WHAT IS REQUIRED: Write out the opening lines of the data word for word, up to and including the line with "t = np.clip((x-a)/(b-a), 0, 1);", and leave every picture and every later line out.

MATERIAL:
>> BEGIN
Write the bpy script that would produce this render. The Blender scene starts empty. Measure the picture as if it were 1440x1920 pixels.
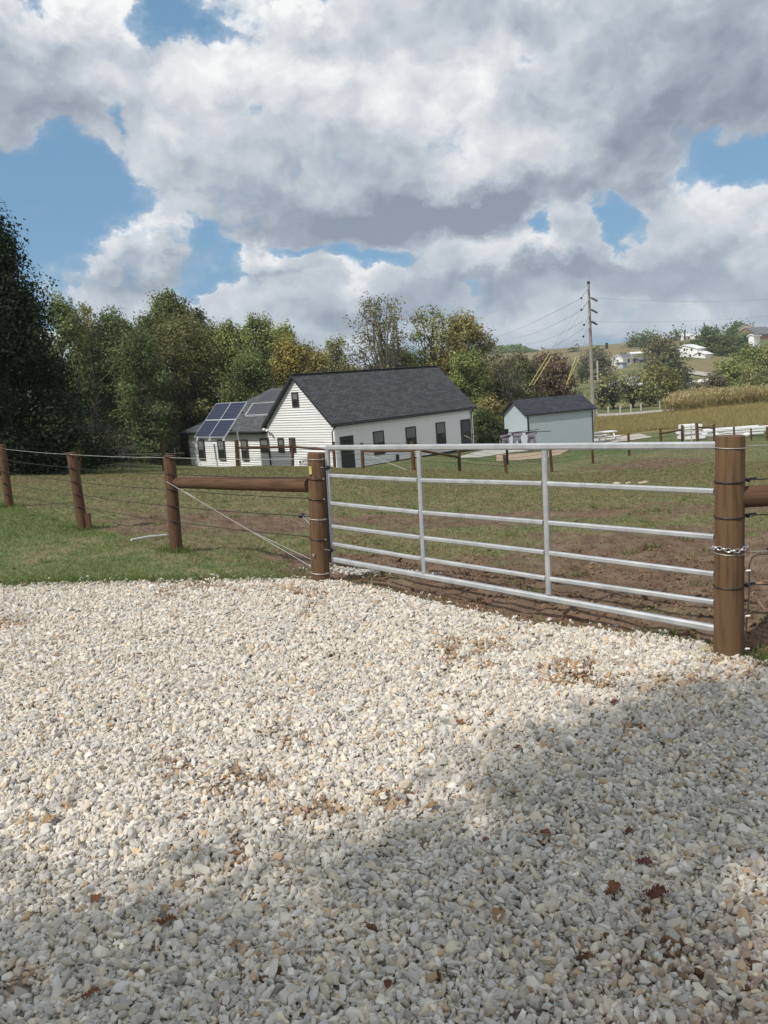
import bpy, math, random
import numpy as np
from mathutils import Vector, Matrix
R = math.radians
rng = np.random.default_rng(7)
random.seed(7)
sc = bpy.context.scene
COL = sc.collection

# ------------------------------------------------------------------ survey of the place (camera and sight lines)
F, PIT, ROLL, H = 1510., R(9.35), R(4.2), 1.75
def ray(x, y):
    X = x-720; Y = 960-y
    a = (X*math.cos(ROLL)+Y*math.sin(ROLL))/F; b = (-X*math.sin(ROLL)+Y*math.cos(ROLL))/F
    return np.array([a, math.cos(PIT)+b*math.sin(PIT), -math.sin(PIT)+b*math.cos(PIT)])
def at(x, y, D):
    r = ray(x, y); return np.array([0, 0, H])+r*(D/r[1])
SUN_AZ, SUN_EL = R(227), R(49)
SUN = np.array([math.sin(SUN_AZ)*math.cos(SUN_EL), math.cos(SUN_AZ)*math.cos(SUN_EL), math.sin(SUN_EL)])

# ------------------------------------------------------------------ numeric noise
def vnoise(x, y, seed=0):
    xi = np.floor(x).astype(np.int64); yi = np.floor(y).astype(np.int64); fx = x-xi; fy = y-yi
    fx = fx*fx*(3-2*fx); fy = fy*fy*(3-2*fy)
    def h(a, b):
        n = (a*374761393+b*668265263+seed*974711) & 0xffffffff
        n = ((n ^ (n >> 13))*1274126177) & 0xffffffff
        return ((n ^ (n >> 16)) & 0xffff)/65535.
    return (h(xi, yi)*(1-fx)+h(xi+1, yi)*fx)*(1-fy)+(h(xi, yi+1)*(1-fx)+h(xi+1, yi+1)*fx)*fy
def fbm(x, y, o=4, seed=0):
    s = 0; a = .5; t = 0
    for i in range(o):
        s = s+a*vnoise(x*2**i+17*i, y*2**i-9*i, seed+i); t += a; a *= .5
    return s/t
def sstep(a, b, x):
    t = np.clip((x-a)/(b-a), 0, 1); return t*t*(3-2*t)

# ------------------------------------------------------------------ terrain
ctl = [at(1365,1222,4.45), at(601,1088,7.2), at(331,1032,9.6), at(156,993,12), at(18,950,15),
 at(-200,935,19), at(150,891,29), at(0,893,27), at(-300,900,30), at(306,884,33), at(446,876,35), at(549,875,36), at(628,879,36), at(681,881,35), at(776,883,33),
 at(862,884,35), at(950,886,36), at(1035,886,38), at(1112,869,40), at(1180,854,42), at(1240,842,45),
 at(1279,833,47), at(1339,830,49), at(1438,828,50), at(1600,826,52),
 (-2.54,47,-3.3), (-13.7,58.2,-3.4), (-8,52,-3.3), (2,51.5,-3.4), (6.6,56.2,-3.6), (0,62,-3.6), (10.2,54.6,-3.8), (15.1,56.7,-3.8), (12,60,-3.9),
 at(1130,830,60), at(1200,806,67), at(1440,803,67), at(1700,800,70), at(1130,784,100), at(1275,766,110), at(1440,758,96), at(1700,758,100),
 at(1150,748,150), at(1150,715,200), at(1300,745,150), at(1450,740,150), at(1200,702,250), at(1165,686,300), at(1310,696,240),
 at(1290,670,280), at(1350,690,250), at(1420,680,260), at(1040,663,460), at(1100,656,470), at(1150,653,480), at(1200,646,480), at(1285,638,440), at(1440,632,370), at(1600,620,400),
 at(1050,700,250), at(1000,740,150), at(900,695,300), at(900,668,480), at(720,705,450), at(300,720,450), at(-200,745,450),
 at(100,872,44), at(200,866,60), at(340,858,66), at(600,838,75), at(-200,890,50), at(900,800,80), at(940,798,82), at(1050,775,110), at(600,780,150), at(100,800,150), at(-500,880,60), at(2000,800,80),
 (0,0,0),(2,2,0),(-2,2,0),(-4,5,-.02),(3.5,2.5,0),(0,3.5,0),(-8,4,0),(8,2,.05),(0,-8,0),(-15,-8,0),(15,-8,.1),(0,-40,0),(50,-40,0),(-50,-40,0),(0,-200,0),(-200,-100,0),(200,-100,0),(-60,10,.3),(60,10,.3),
 (3.2,6.3,-.05),(1.2,9,-.32),(-1.5,10.5,-.36),(4.5,9,-.3)]
ctl = np.array([list(c) for c in ctl], float)
def warp(x, y):
    r = np.hypot(x, y); k = np.log1p(r/6)/np.maximum(r, 1e-6); return x*k, y*k
def tps(d2): return .5*d2*np.log(d2+1e-9)
_qx, _qy = warp(ctl[:,0], ctl[:,1]); N = len(ctl)
A = np.zeros((N+3, N+3)); A[:N,:N] = tps((_qx[:,None]-_qx)**2+(_qy[:,None]-_qy)**2)+np.eye(N)*2e-3
A[:N,N] = 1; A[:N,N+1] = _qx; A[:N,N+2] = _qy; A[N:,:N] = A[:N,N:].T
W_ = np.linalg.solve(A, np.append(ctl[:,2], [0,0,0]))
def Zs(x, y):
    x = np.asarray(x, float); y = np.asarray(y, float); sh = x.shape
    qx, qy = warp(x.ravel(), y.ravel()); out = W_[N]+W_[N+1]*qx+W_[N+2]*qy
    for i in range(N): out = out+W_[i]*tps((qx-_qx[i])**2+(qy-_qy[i])**2)
    return out.reshape(sh)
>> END
RIGHT ANSWER:
Write the bpy script that would produce this render. The Blender scene starts empty. Measure the picture as if it were 1440x1920 pixels.
import bpy, math, random
import numpy as np
from mathutils import Vector, Matrix
R = math.radians
rng = np.random.default_rng(7)
random.seed(7)
sc = bpy.context.scene
COL = sc.collection

# ------------------------------------------------------------------ survey of the place (camera and sight lines)
F, PIT, ROLL, H = 1510., R(9.35), R(4.2), 1.75
def ray(x, y):
    X = x-720; Y = 960-y
    a = (X*math.cos(ROLL)+Y*math.sin(ROLL))/F; b = (-X*math.sin(ROLL)+Y*math.cos(ROLL))/F
    return np.array([a, math.cos(PIT)+b*math.sin(PIT), -math.sin(PIT)+b*math.cos(PIT)])
def at(x, y, D):
    r = ray(x, y); return np.array([0, 0, H])+r*(D/r[1])
SUN_AZ, SUN_EL = R(227), R(49)
SUN = np.array([math.sin(SUN_AZ)*math.cos(SUN_EL), math.cos(SUN_AZ)*math.cos(SUN_EL), math.sin(SUN_EL)])

# ------------------------------------------------------------------ numeric noise
def vnoise(x, y, seed=0):
    xi = np.floor(x).astype(np.int64); yi = np.floor(y).astype(np.int64); fx = x-xi; fy = y-yi
    fx = fx*fx*(3-2*fx); fy = fy*fy*(3-2*fy)
    def h(a, b):
        n = (a*374761393+b*668265263+seed*974711) & 0xffffffff
        n = ((n ^ (n >> 13))*1274126177) & 0xffffffff
        return ((n ^ (n >> 16)) & 0xffff)/65535.
    return (h(xi, yi)*(1-fx)+h(xi+1, yi)*fx)*(1-fy)+(h(xi, yi+1)*(1-fx)+h(xi+1, yi+1)*fx)*fy
def fbm(x, y, o=4, seed=0):
    s = 0; a = .5; t = 0
    for i in range(o):
        s = s+a*vnoise(x*2**i+17*i, y*2**i-9*i, seed+i); t += a; a *= .5
    return s/t
def sstep(a, b, x):
    t = np.clip((x-a)/(b-a), 0, 1); return t*t*(3-2*t)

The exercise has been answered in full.